**EXERCISE INSTRUCTIONS**
Pictures stay out. Extract the lines below from the first one through the line with "COL = scene.collection", both included.
— Start of MATERIAL PROVIDED —
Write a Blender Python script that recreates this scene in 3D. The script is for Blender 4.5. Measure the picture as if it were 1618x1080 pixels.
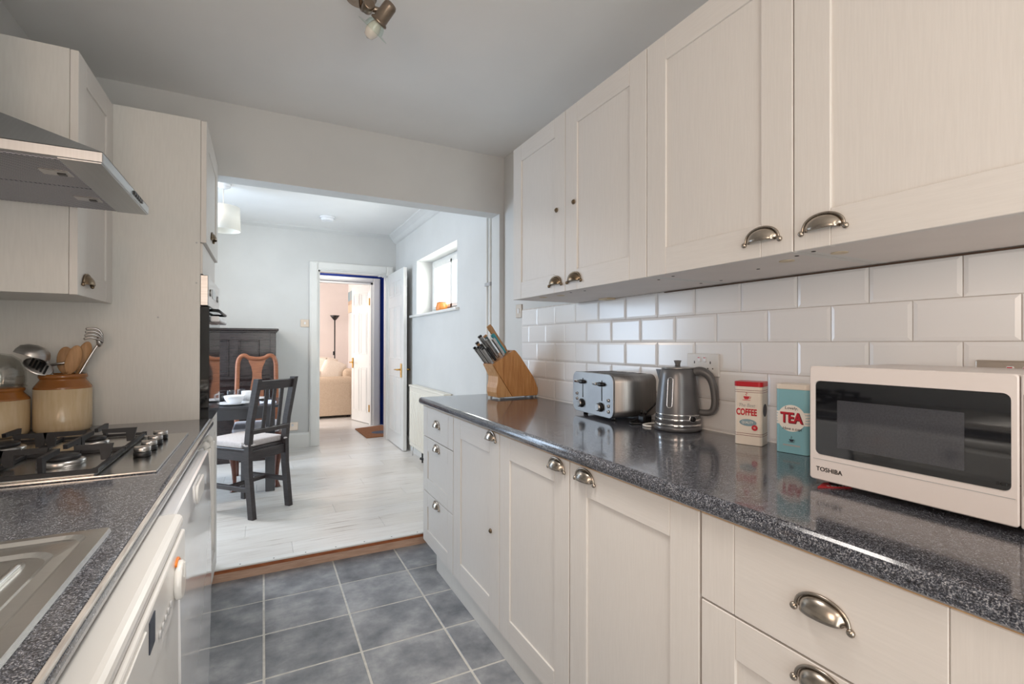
import bpy, bmesh, math, random
from mathutils import Vector, Matrix
random.seed(7)
PI = math.pi
scene = bpy.context.scene
for o in list(bpy.data.objects):
    bpy.data.objects.remove(o)
COL = scene.collection

# ------------------------------------------------------------------ camera
cam_d = bpy.data.cameras.new('camera')
cam_d.sensor_width = 36.0
cam_d.lens = 36.0 * 761.9 / 1618.0
cam_d.clip_start = 0.02
cam_d.clip_end = 60
cam = bpy.data.objects.new('camera', cam_d)
COL.objects.link(cam)
yaw, pit, rol = 0.4768, 0.004, 0.0018
fw = Vector((math.sin(yaw)*math.cos(pit), math.cos(yaw)*math.cos(pit), math.sin(pit)))
rt0 = Vector((math.cos(yaw), -math.sin(yaw), 0))
up0 = rt0.cross(fw)
rt = rt0*math.cos(rol) + up0*math.sin(rol)
up = -rt0*math.sin(rol) + up0*math.cos(rol)
M = Matrix.Identity(4)
for i in range(3):
    M[i][0] = rt[i]; M[i][1] = up[i]; M[i][2] = -fw[i]
M[2][3] = 1.2
cam.matrix_world = M
scene.camera = cam

# ------------------------------------------------------------------ world, lights, exposure
world = bpy.data.worlds.new('world')
scene.world = world
world.use_nodes = True
wbg = world.node_tree.nodes['Background']
wbg.inputs[0].default_value = (0.92, 0.95, 1.0, 1)
wbg.inputs[1].default_value = 1.25
def area(name, loc, direction, sx, sy, power, color):
    l = bpy.data.lights.new(name, 'AREA')
    l.shape = 'RECTANGLE'; l.size = sx; l.size_y = sy
    l.energy = power; l.color = color
    o = bpy.data.objects.new(name, l); COL.objects.link(o)
    o.location = loc
    o.rotation_euler = Vector(direction).to_track_quat('-Z', 'Y').to_euler()
    return o
area('garden_door_daylight', (0.28, -1.33, 1.05), (0, 1, 0.40), 0.95, 1.8, 13.5, (1.0, 0.945, 0.895))
area('kitchen_side_fill', (-0.86, -0.27, 1.52), (1, 0.45, -0.5), 0.7, 0.8, 8.5, (1.0, 0.66, 0.47))  # added fill at an unseen window, brightens the right-hand fronts
area('dining_window_daylight', (-1.34, 4.62, 1.25), (1, -0.75, -0.12), 0.9, 1.9, 30, (0.62, 0.79, 1.0))
area('side_window_daylight', (1.72, 4.29, 1.78), (-1, 0, -0.5), 1.1, 0.5, 17, (1.0, 0.95, 0.92))
area('living_room_fill', (-2.36, 8.4, 1.4), (1, 0, 0), 1.8, 1.5, 52, (1.0, 0.94, 0.92))  # unseen source, added to light the living room
area('kitchen_overhead_fill', (0.00, -1.05, 2.38), (0.0, 0.45, -1), 0.5, 0.5, 7, (1.0, 0.80, 0.66))  # added fill without a fixture, lifts floor, sink and washing machine
area('dining_overhead_fill', (-0.95, 4.2, 2.40), (0.35, 0, -1), 0.4, 0.4, 10, (1.0, 0.85, 0.72))  # hidden fill added behind the oven housing for the dining floor
area('hall_overhead_fill', (0.75, 6.35, 2.42), (0, 0, -1), 0.4, 0.4, 7, (1.0, 0.97, 0.94))  # added to brighten the hall, no fitting behind it
# fill spot added above the frame to brighten the near floor, no fixture built
sl = bpy.data.lights.new('floor_fill_spot', 'SPOT')
sl.energy = 58; sl.color = (1.0, 0.94, 0.88); sl.spot_size = math.radians(78); sl.spot_blend = 1.0; sl.shadow_soft_size = 0.22
slo = bpy.data.objects.new('floor_fill_spot', sl); COL.objects.link(slo); slo.location = (0.27, 1.15, 2.28)
scene.view_settings.view_transform = 'Standard'
scene.view_settings.look = 'None'
scene.view_settings.gamma = 1.0
scene.view_settings.exposure = 0.62
scene.view_settings.use_curve_mapping = False

# ------------------------------------------------------------------ materials
def lin(c):
    return tuple(((v/255)/12.92 if v/255 <= 0.04045 else ((v/255+0.055)/1.055)**2.4) for v in c) + (1,)
def mat(name, rgb, rough=0.5, metal=0.0, spec=0.5, coat=0.0):
    m = bpy.data.materials.new(name); m.use_nodes = True
    b = m.node_tree.nodes['Principled BSDF']
    b.inputs['Base Color'].default_value = lin(rgb)
    b.inputs['Roughness'].default_value = rough
    b.inputs['Metallic'].default_value = metal
    b.inputs['Specular IOR Level'].default_value = spec
    b.inputs['Coat Weight'].default_value = coat
    b.inputs['Coat Roughness'].default_value = 0.06
    return m
def N(m, t, **kw):
    n = m.node_tree.nodes.new(t)
    for k, v in kw.items():
        if hasattr(n, k) and k not in ('Scale',): setattr(n, k, v)
        else: n.inputs[k].default_value = v
    return n
def L(m, a, b): m.node_tree.links.new(a, b)
def P(m): return m.node_tree.nodes['Principled BSDF']
def coords(m, scale=(1, 1, 1), kind='Object'):
    tc = N(m, 'ShaderNodeTexCoord'); mp = N(m, 'ShaderNodeMapping')
    mp.inputs['Scale'].default_value = scale
    L(m, tc.outputs[kind], mp.inputs['Vector'])
    return mp.outputs['Vector']
def world_coords(m, scale=(1, 1, 1)):
    g = N(m, 'ShaderNodeNewGeometry'); mp = N(m, 'ShaderNodeMapping')
    mp.inputs['Scale'].default_value = scale
    L(m, g.outputs['Position'], mp.inputs['Vector'])
    return mp.outputs['Vector']
def bump(m, fac, strength, dist=0.002):
    b = N(m, 'ShaderNodeBump'); b.inputs['Strength'].default_value = strength; b.inputs['Distance'].default_value = dist
    L(m, fac, b.inputs['Height']); L(m, b.outputs['Normal'], P(m).inputs['Normal'])
def ramp(m, fac, stops):
    r = N(m, 'ShaderNodeValToRGB')
    el = r.color_ramp.elements
    while len(el) < len(stops): el.new(0.5)
    for e, (p, c) in zip(el, stops):
        e.position = p; e.color = lin(c)
    L(m, fac, r.inputs['Fac'])
    return r.outputs['Color']
def noise(m, vec, scale, detail=4, rough=0.5):
    n = N(m, 'ShaderNodeTexNoise'); n.inputs['Scale'].default_value = scale
    n.inputs['Detail'].default_value = detail; n.inputs['Roughness'].default_value = rough
    L(m, vec, n.inputs['Vector']); return n.outputs['Fac']
def noisy(name, c1, c2, scale=(1, 1, 1), ns=5, rough=0.5, metal=0, spec=0.5, bmp=0.0, bdist=0.001, lo=0.35, hi=0.65, wc=False, detail=4, coat=0):
    m = mat(name, c1, rough, metal, spec, coat)
    v = world_coords(m, scale) if wc else coords(m, scale)
    f = noise(m, v, ns, detail)
    L(m, ramp(m, f, [(lo, c1), (hi, c2)]), P(m).inputs['Base Color'])
    if bmp: bump(m, f, bmp, bdist)
    return m

M_wall = noisy('white_emulsion_paint', (210, 210, 208), (215, 215, 213), ns=3, rough=0.75, spec=0.3, bmp=0.03, bdist=0.001, wc=True)
M_ceil = noisy('ceiling_paint', (234, 233, 231), (237, 236, 234), ns=3, rough=0.85, spec=0.2, wc=True)
M_wallp = noisy('warm_living_room_paint', (234, 224, 219), (238, 228, 223), ns=3, rough=0.8, spec=0.2, wc=True)
M_blue = noisy('navy_blue_paint', (8, 36, 108), (10, 42, 120), ns=3, rough=0.55, spec=0.3, wc=True)
M_gloss = noisy('white_gloss_woodwork', (232, 231, 227), (236, 235, 231), ns=4, rough=0.3, spec=0.5, wc=True)
def cabinet_mat(name, c1, c2, sc):
    m = mat(name, c1, 0.42, 0, 0.45)
    v = coords(m, sc)
    f = noise(m, v, 6, 3, 0.6)
    L(m, ramp(m, f, [(0.35, c1), (0.65, c2)]), P(m).inputs['Base Color'])
    bump(m, f, 0.14, 0.0005)
    return m
M_cab = cabinet_mat('cream_grained_foil', (212, 208, 203), (216, 212, 207), (45, 45, 2.2))
M_cabh = cabinet_mat('cream_grained_foil_rails', (212, 208, 203), (216, 212, 207), (45, 2.2, 45))
M_carc = noisy('carcass_board', (208, 206, 201), (212, 210, 205), (30, 30, 3), ns=5, rough=0.45, bmp=0.1, bdist=0.0004)
M_under = noisy('cabinet_underside_board', (214, 206, 200), (219, 211, 205), ns=8, rough=0.45)
M_ply = noisy('bare_chipboard', (176, 138, 96), (196, 160, 116), ns=60, rough=0.7)
M_dkply = noisy('dark_stained_batten', (72, 52, 38), (92, 68, 50), (40, 3, 40), ns=4, rough=0.7)
M_cap = mat('pale_beige_screw_cap', (208, 190, 160), 0.5)
M_darkhole = mat('dark_hole', (30, 24, 20), 0.8)
def granite(name):
    m = mat(name, (60, 60, 64), 0.14, 0, 0.6, 0.35)
    v = world_coords(m)
    f = noise(m, v, 430, 2, 0.7); f2 = noise(m, v, 150, 3, 0.6)
    c1 = ramp(m, f, [(0.38, (34, 37, 46)), (0.47, (68, 72, 83)), (0.55, (114, 117, 125)), (0.66, (182, 182, 184))])
    c2 = ramp(m, f2, [(0.38, (120, 120, 128)), (0.62, (255, 255, 255))])
    mx = N(m, 'ShaderNodeMixRGB'); mx.blend_type = 'MULTIPLY'; mx.inputs['Fac'].default_value = 0.85
    L(m, c1, mx.inputs[1]); L(m, c2, mx.inputs[2]); L(m, mx.outputs[0], P(m).inputs['Base Color'])
    P(m).inputs['Coat Roughness'].default_value = 0.06
    return m
M_gran = granite('speckled_grey_granite_laminate')
M_edge = noisy('pale_worn_highlight_edging', (186, 183, 178), (150, 146, 142), (40, 3, 40), ns=6, rough=0.35, lo=0.4, hi=0.7, wc=True)
M_tile = mat('white_glazed_tile', (236, 235, 234), 0.2, 0, 0.6)
M_grout = noisy('pale_grout', (214, 209, 203), (204, 198, 192), ns=60, rough=0.8, wc=True)
def slate():
    m = mat('slate_grey_floor_tile', (92, 98, 105), 0.36, 0, 0.45)
    v = world_coords(m)
    f = noise(m, v, 6.5, 8, 0.62); f2 = noise(m, v, 40, 4, 0.6)
    oi = N(m, 'ShaderNodeObjectInfo')
    ad = N(m, 'ShaderNodeMath'); ad.operation = 'MULTIPLY_ADD'; ad.inputs[1].default_value = 0.10; 
    L(m, oi.outputs['Random'], ad.inputs[0]); L(m, f, ad.inputs[2])
    c = ramp(m, ad.outputs[0], [(0.36, (98, 102, 108)), (0.54, (129, 132, 137)), (0.72, (162, 164, 167))])
    L(m, c, P(m).inputs['Base Color'])
    r = N(m, 'ShaderNodeMapRange'); r.inputs['To Min'].default_value = 0.26; r.inputs['To Max'].default_value = 0.5
    L(m, f2, r.inputs['Value']); L(m, r.outputs[0], P(m).inputs['Roughness'])
    bump(m, f2, 0.12, 0.0015)
    return m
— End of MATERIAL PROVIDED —
**TASK RESPONSE**
Write a Blender Python script that recreates this scene in 3D. The script is for Blender 4.5. Measure the picture as if it were 1618x1080 pixels.
import bpy, bmesh, math, random
from mathutils import Vector, Matrix
random.seed(7)
PI = math.pi
scene = bpy.context.scene
for o in list(bpy.data.objects):
    bpy.data.objects.remove(o)
COL = scene.collection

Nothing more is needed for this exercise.